The benefits to your health that you get from running are widely acknowledged, but as all runners know, this also comes with some aches, pains, and a slight increase in the risk of running-related injury (RRI). In fact, the recreational runner is at risk of sustaining 1-2 RRIs per year, according to a study performed in 2015. For anyone who is training for an event like the Perth City to Surf, this can be a problem as it can hamper your preparation, training and enjoyment of the event!

What factors put you at injury risk and what can you do about it?

Incorrect training load: The most common error that I see made by recreational (and professional) athletes is changing their load too quickly. Whilst our bones, muscles, joints and tendons are excellent at adapting to increasing running distances, if we increase these distances too much, too fast or too often, we will get excessive tissue breakdown which leads to injury. As an example, if you have been running roughly 20km per week, then you try to do a 50km week, you are leaving yourself susceptible to injury.

What to do about it:

Follow these basic rules to ensure that your body has time to adapt, strengthen and be able to carry you over the ground for each and every run…

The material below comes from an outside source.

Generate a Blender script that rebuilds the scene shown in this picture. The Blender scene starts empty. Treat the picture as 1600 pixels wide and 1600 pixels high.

• Never increase your overall weekly running distance by more than 15% on the previous week

• Only ever increase your longest run by 10% at a time

• If you have more than ten days off running, build back into it slowly

Recovery time

After a heavy running session, our body has usually had some very minor tissue breakdown (don’t worry, this is normal)!! It then repairs this micro-damaged tissue to be a tiny bit stronger than it was previously, which allows us to go a little further or faster next time. If we run again too quickly after a big run, we don’t allow the body enough time to recover and the micro-damage can compound and cause an overuse injury.

What to do:

As a basic rule, try to allow about 72 hours between your big, hard runs. Short runs, cross-training, stretching or strengthening are all great alternatives during this recovery period

Shoes

Despite the enormous amount of research into footwear, we still don’t have much evidence that certain shoes help reduce the rate of RRIs. Given the myriad of options available to anyone looking for a pair of shoes and the clever marketing campaigns around the different footwear, this makes getting the right shoe for you a tricky task. I would suggest finding a shoe that is comfortable, supportive and suited to your foot-type. Chat with a physiotherapist or a podiatrist for more specific information. And just to make things even more challenging, our body likes constancy of load, so if you were to get sick for a couple of weeks and reduce your normal volume as a result then try to go back to normal running too quickly, you are also at risk of RRI. It is also really important that you gradually wear your shoes in. Don’t pull them out of the box for the first time on race day!

Surface

The surface on which you run will likely have an effect on different people. If you have sore feet, ankles, knees, hips or low back, then reducing the number of kilometres covered each week on concrete or asphalt can help. A lot of the time, this is as simple as running next to the path rather than on it. Importantly, you need to get your body used to running on the surface that you will be on for race day.

What to do about it:

Try running 30-50% of your weekly kilometres on your race day surface, and the rest on a softer surface like grass, gravel or athletic tracks.

What else?

If addressing your training loads, recovery time, shoes and running surface doesn’t seem to help any persistent aches and pains, then consider the following:

• Biomechanical running assessment

• Preventative strengthening and activation of specific muscles

• Stretching

• Foam rolling and trigger point release

• Hydration / nutrition

So don’t be scared off by the possibility of some soreness, the benefits of running far outweigh the risks. Remember, it’s better to wear out than rust out!

Good luck with the training over the next few weeks, and especially to all those involved in the Perth Run Collective!